そこで佐藤さんが次のチャレンジとして捉えているのが、廃材をリサイクル活用した新たな商品の製造開発です。

 

「廃棄物を処理すると、木くずの中に竹が含まれていることがあります。現状だと、木くずはたい肥化することしかできませんが、たとえばこの竹だけで炭を作ることができれば、化粧品にも使えたり、脱臭剤にも使えたり、土壌改良剤にも使えたりと、さまざまな用途で商品を展開できるかもしれません。処理の中で出てきた原料を何かに変えられないかなと、日々模索しているところです」

 

商品開発にあたり、業界の枠を飛び越えてさまざまな職種の人たちと交流を図りながら、新たな可能性を思案しているという佐藤さん。

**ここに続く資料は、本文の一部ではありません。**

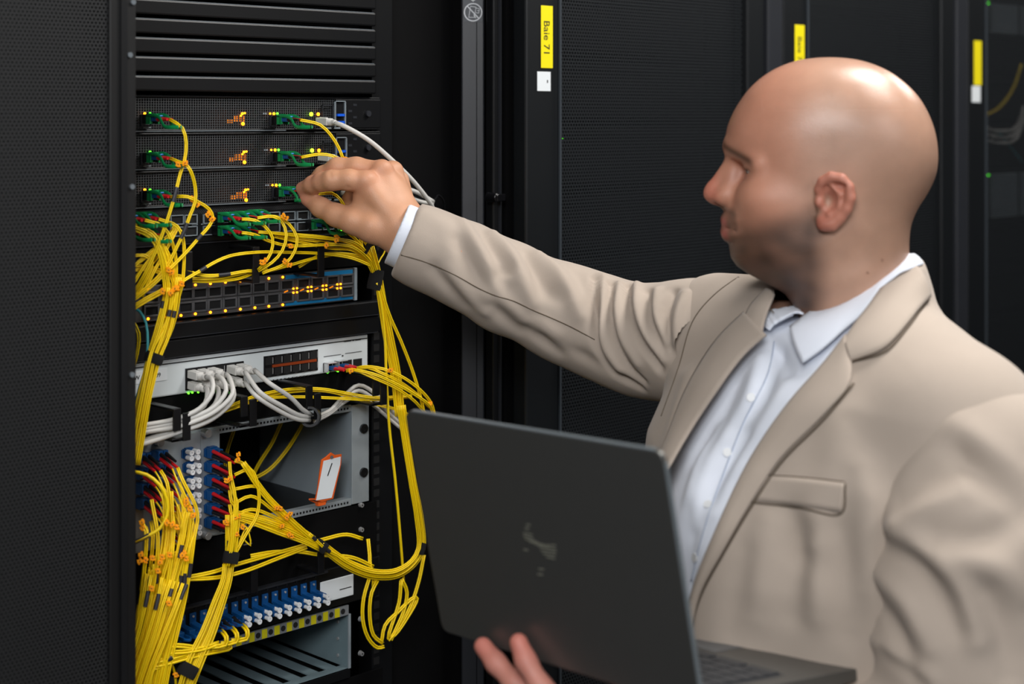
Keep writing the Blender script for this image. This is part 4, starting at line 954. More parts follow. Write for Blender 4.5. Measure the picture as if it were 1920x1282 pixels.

「もっと資源を活用できる場所を見い出してあげれば、自然も喜んでくれるんじゃないかなと思っています。最初に申し上げた通り、山の利用価値、自然の利用価値を高めることが一番の目標。ただ、それを実現するためには足元がしっかりしていなければいけません。まずは足元を見つめて、土台をつくっていくことが大事だと思います」

 

佐藤さんは会話の端々に「感謝」というワードを口にします。

自然への感謝。お客様への感謝。そして従業員への感謝。

周りに生かされている以上、自然も人も大事に育んでいくことが、会社の成長にもつながっていくと考えています。

そのために頼りとなるのはやはり、次世代の若い力です。

佐藤さんは新たな仲間を心待ちにしながら、こんな展望を描いています。

 

「一番は自然が好きな人。また、重機も使うので機械が好きな人、あとは明るく楽しく仕事してくれる人、夢を一緒に追い掛けてくれるような人に来ていただけるとうれしいです。林業はスパンが長い仕事なので、木々が成長していく姿を若い人たちにはぜひ見てもらいたいし、その枝葉から新しい商品が生まれていく過程をぜひ知ってもらいたい。そうすれば、私たちの仕事をうまく継承していくことができるはずです。自然を循環していくことも大事ですが、これからは『人』の方もうまく循環させていきたいですね」

 

自然と共生しながら、100年先の未来に向かって――。

 

これからもバイオ・グリーンは地域と共に、豊かな循環型社会を創出していきます。